There followed a full-time job on a dairy farm near Hawes, where the Bettons have family ties and where he gained further practical experience. In 1976, he inherited a small sum of money and took out a loan, buying 70 acres in the Hawes area and stocking it with a small sheep flock and a few suckler cows. To supplement his income, he worked on neighbouring holdings and milked new-calved cows at Hawes Auction Mart.

“I have been fascinated by hill farming for as long as I can remember and have always been drawn to working with livestock; I enjoy it just as much now as I did when I started out,” he explained. “It is said that there are two main routes into farming; one must either be born, or marry into it. I had insufficient capital to allow me to farm full-time in my own right and securing a tenancy was difficult, particularly as I came from a non-farming family and was single.”

Marriage to wife Dodge, a nurse, eliminated one of these obstacles and prompted a fresh round of tenancy applications, following which he was offered Watersmeeting, a 726-acre upland farm near Middleton-in-Teesdale. There he manages a flock of 280 Swaledale sheep and a pedigree Aberdeen Angus herd on 726 acres, with the entire holding classified as an SSSI.

Currently, Mr Betton fits in farm work around four days a week at UTASS and FCN, where he has become recognised as an expert on navigating the complex system of regulations and paperwork that is required in the food production industry.

“A farmer has to be a stockman, tractor driver, businessman, mechanic, plumber, builder, fencer and drystone waller, all rolled into one,” he commented. “This wide range of expertise is not generally expected of managers within any other profession.

“The administrative element of management does not come easily to all farmers. That is entirely understandable, because they are focused mainly on practical tasks. Trying to deal with an overwhelming flood tide of bureaucracy can lead to mental stress and our charitable organisations perform a useful role in alleviating some of the pressure.”

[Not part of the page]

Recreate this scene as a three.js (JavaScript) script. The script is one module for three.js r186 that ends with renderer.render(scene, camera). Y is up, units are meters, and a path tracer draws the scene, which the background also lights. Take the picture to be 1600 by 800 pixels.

Over the years Mr Betton has been a popular speaker at various events and has written about hill farming for several publications. He has been involved in numerous committees and projects, including the North-East Minister’s Advisory Panel, the local nature partnership and the North Pennines AONB partnership, where he was the farmer representative. Surprisingly, he has to date received little recognition for his contribution to farming, although he has been made an associate of the Royal Agricultural Society.

Mr Betton is now in his mid-60s and, like many farmers, is ‘dreading retirement’. The couple has purchased a property just outside Barnard Castle, but they are not yet ready to give up their way of life. Only one of their four children was interested in a possible succession tenancy, but William tragically died in a farm machinery accident while working in Australia.

“When the time comes to retire, like most tenants we will lose our home and our business at the same time. That is a highly traumatic change all in one go,” he said. “I often recommend that farmers take up an outside hobby, as it can help to ease the transition into retirement. However, farming is my passion and I must admit that I have failed to take my own advice.”